Cord did utilize FWD, but in its first interation, on the L-29 model, forward traction on an inclined gravel road was so poor that owners had to back up that type of hill in order to eliminate wheel-spin. That problem led Groucho Marx to sell his Cord fairly soon after buying it. The more familiar coffin-nosed Cord 810 had the engine mounted further forward than the L-29 did, thus reducing traction problems.

Ahhh! I remember recommending that book…As I said, it is a bit outdated but all the basics are still the same.

Yes, it seems like the 1980s really were a pivotal decade in cars. Sacrificial lamb.
Today’s cars are so much more reliable with all the electronics, sensors, etc.
Less mechanical stuff that rattles lose and needs adjusting, etc.

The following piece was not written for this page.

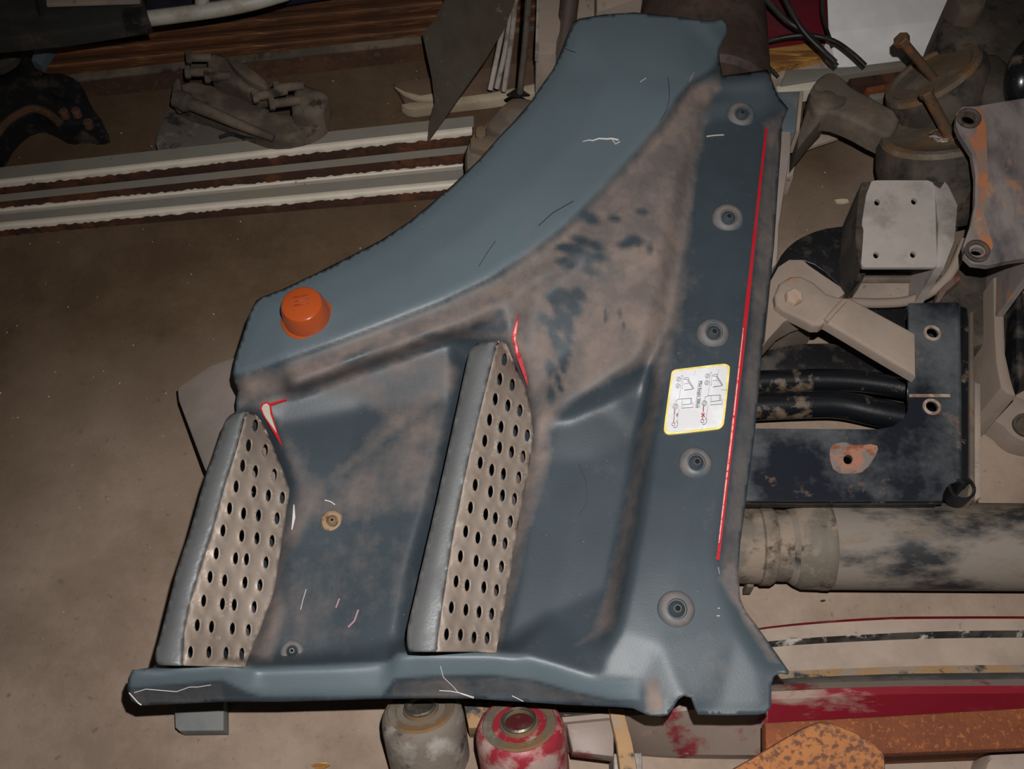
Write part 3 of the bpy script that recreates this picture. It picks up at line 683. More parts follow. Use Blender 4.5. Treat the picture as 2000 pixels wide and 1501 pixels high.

The Cord 810 was front drive and available with a supercharger. I just saw a 1927 Austin 7 (Chummey) that had an aluminum engine, transmission and body. All this on an economy car thet weighed 1200 pounds. Chrysler made many slant-six aluminum engines in 60s and Volkswagen Beetles of the 40s,50s,60s and70s were all aluminum engined as were Porsches.
I wasn’t aware that anyone was still using fan clutches.

From Arizona , a 1955 T-bird is in the shop today making everyone salivate !
Nice and simple.
leaks we can fix today, Saturday, brakes and fuel.
And, yes, I still have the original ford parts books for this car.

Actually a lot of the technology we take for granted on cars was invented in the early part of the 20th. century. Turbos, superchargers, fuel injection, the planetary gear set, universal joints, electric cars, air conditioning, all were invented in the early 1900s. Obviously they have been refined and improved since then. The biggest innovation on cars in recent times is likely the application of digital computers to manage engines and other automotive components. Close runners up would be modern safety features and radial tires, I think.